START

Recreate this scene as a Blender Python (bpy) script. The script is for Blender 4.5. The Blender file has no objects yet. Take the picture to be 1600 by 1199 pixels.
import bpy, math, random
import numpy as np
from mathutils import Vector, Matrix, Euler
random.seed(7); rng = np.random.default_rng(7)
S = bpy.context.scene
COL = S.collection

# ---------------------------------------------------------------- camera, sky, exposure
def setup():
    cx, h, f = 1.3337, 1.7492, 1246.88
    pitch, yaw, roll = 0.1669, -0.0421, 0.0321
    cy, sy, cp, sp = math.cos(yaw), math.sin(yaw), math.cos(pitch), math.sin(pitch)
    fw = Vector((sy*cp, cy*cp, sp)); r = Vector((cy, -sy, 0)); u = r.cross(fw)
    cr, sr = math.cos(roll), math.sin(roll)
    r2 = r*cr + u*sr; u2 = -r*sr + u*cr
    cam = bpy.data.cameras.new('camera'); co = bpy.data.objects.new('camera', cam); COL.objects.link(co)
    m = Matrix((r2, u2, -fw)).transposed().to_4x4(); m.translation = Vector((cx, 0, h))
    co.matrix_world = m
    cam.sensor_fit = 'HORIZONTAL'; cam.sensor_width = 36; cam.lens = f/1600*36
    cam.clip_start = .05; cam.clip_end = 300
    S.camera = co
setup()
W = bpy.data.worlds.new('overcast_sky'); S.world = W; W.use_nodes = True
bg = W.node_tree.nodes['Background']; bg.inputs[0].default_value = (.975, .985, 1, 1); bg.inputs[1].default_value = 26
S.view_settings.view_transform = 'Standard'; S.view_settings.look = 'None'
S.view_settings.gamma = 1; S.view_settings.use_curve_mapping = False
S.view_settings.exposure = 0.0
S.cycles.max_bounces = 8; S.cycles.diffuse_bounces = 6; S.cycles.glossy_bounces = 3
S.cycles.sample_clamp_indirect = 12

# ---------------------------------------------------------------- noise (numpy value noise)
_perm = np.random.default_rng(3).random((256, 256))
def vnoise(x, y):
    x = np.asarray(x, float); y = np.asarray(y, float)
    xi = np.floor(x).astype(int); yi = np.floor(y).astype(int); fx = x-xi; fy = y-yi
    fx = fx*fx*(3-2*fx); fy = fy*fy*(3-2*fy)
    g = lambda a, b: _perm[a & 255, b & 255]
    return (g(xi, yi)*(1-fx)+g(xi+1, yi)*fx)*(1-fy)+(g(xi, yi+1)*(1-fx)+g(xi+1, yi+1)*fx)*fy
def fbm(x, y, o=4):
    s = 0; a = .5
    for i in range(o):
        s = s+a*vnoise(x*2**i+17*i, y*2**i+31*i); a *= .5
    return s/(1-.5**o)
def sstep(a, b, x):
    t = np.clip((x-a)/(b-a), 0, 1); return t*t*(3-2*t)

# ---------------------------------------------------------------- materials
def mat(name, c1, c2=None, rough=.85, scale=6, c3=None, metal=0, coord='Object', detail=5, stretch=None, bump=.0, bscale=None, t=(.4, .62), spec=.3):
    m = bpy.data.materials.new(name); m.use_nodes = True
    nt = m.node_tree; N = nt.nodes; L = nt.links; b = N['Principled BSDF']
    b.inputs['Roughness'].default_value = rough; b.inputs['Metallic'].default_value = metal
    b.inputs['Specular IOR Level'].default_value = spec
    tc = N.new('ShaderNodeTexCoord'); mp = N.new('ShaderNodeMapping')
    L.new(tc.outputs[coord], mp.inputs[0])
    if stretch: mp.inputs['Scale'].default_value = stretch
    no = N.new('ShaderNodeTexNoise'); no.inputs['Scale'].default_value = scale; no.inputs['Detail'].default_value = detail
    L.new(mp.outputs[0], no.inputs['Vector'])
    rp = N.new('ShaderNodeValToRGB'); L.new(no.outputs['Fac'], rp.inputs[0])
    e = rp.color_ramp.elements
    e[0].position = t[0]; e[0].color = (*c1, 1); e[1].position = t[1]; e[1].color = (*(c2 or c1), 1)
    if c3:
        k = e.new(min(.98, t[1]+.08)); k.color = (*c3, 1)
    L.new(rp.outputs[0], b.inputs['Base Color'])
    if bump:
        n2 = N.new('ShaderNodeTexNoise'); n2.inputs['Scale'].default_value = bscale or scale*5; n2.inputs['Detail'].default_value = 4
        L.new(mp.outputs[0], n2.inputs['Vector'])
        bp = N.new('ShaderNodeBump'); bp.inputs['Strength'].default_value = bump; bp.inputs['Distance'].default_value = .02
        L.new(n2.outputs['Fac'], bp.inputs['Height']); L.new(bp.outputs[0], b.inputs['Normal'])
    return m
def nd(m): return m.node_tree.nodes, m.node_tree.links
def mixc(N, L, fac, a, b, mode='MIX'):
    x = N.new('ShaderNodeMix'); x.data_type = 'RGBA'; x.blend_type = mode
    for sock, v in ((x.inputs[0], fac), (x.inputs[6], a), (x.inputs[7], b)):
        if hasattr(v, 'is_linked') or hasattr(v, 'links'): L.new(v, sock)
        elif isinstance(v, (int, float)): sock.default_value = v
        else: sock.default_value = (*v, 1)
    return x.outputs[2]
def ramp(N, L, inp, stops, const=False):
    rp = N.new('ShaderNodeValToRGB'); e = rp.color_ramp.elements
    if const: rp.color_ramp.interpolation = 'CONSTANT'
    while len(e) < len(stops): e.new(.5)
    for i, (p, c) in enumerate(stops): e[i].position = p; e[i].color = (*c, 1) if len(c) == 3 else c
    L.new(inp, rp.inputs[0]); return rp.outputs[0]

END

Work to complete
Each line from the start of the listing above through the line containing "S.cycles.sample_clamp_indirect = 12" should be copied exactly, please, with no other lines added.

Solution to this exercise
Recreate this scene as a Blender Python (bpy) script. The script is for Blender 4.5. The Blender file has no objects yet. Take the picture to be 1600 by 1199 pixels.
import bpy, math, random
import numpy as np
from mathutils import Vector, Matrix, Euler
random.seed(7); rng = np.random.default_rng(7)
S = bpy.context.scene
COL = S.collection

# ---------------------------------------------------------------- camera, sky, exposure
def setup():
    cx, h, f = 1.3337, 1.7492, 1246.88
    pitch, yaw, roll = 0.1669, -0.0421, 0.0321
    cy, sy, cp, sp = math.cos(yaw), math.sin(yaw), math.cos(pitch), math.sin(pitch)
    fw = Vector((sy*cp, cy*cp, sp)); r = Vector((cy, -sy, 0)); u = r.cross(fw)
    cr, sr = math.cos(roll), math.sin(roll)
    r2 = r*cr + u*sr; u2 = -r*sr + u*cr
    cam = bpy.data.cameras.new('camera'); co = bpy.data.objects.new('camera', cam); COL.objects.link(co)
    m = Matrix((r2, u2, -fw)).transposed().to_4x4(); m.translation = Vector((cx, 0, h))
    co.matrix_world = m
    cam.sensor_fit = 'HORIZONTAL'; cam.sensor_width = 36; cam.lens = f/1600*36
    cam.clip_start = .05; cam.clip_end = 300
    S.camera = co
setup()
W = bpy.data.worlds.new('overcast_sky'); S.world = W; W.use_nodes = True
bg = W.node_tree.nodes['Background']; bg.inputs[0].default_value = (.975, .985, 1, 1); bg.inputs[1].default_value = 26
S.view_settings.view_transform = 'Standard'; S.view_settings.look = 'None'
S.view_settings.gamma = 1; S.view_settings.use_curve_mapping = False
S.view_settings.exposure = 0.0
S.cycles.max_bounces = 8; S.cycles.diffuse_bounces = 6; S.cycles.glossy_bounces = 3
S.cycles.sample_clamp_indirect = 12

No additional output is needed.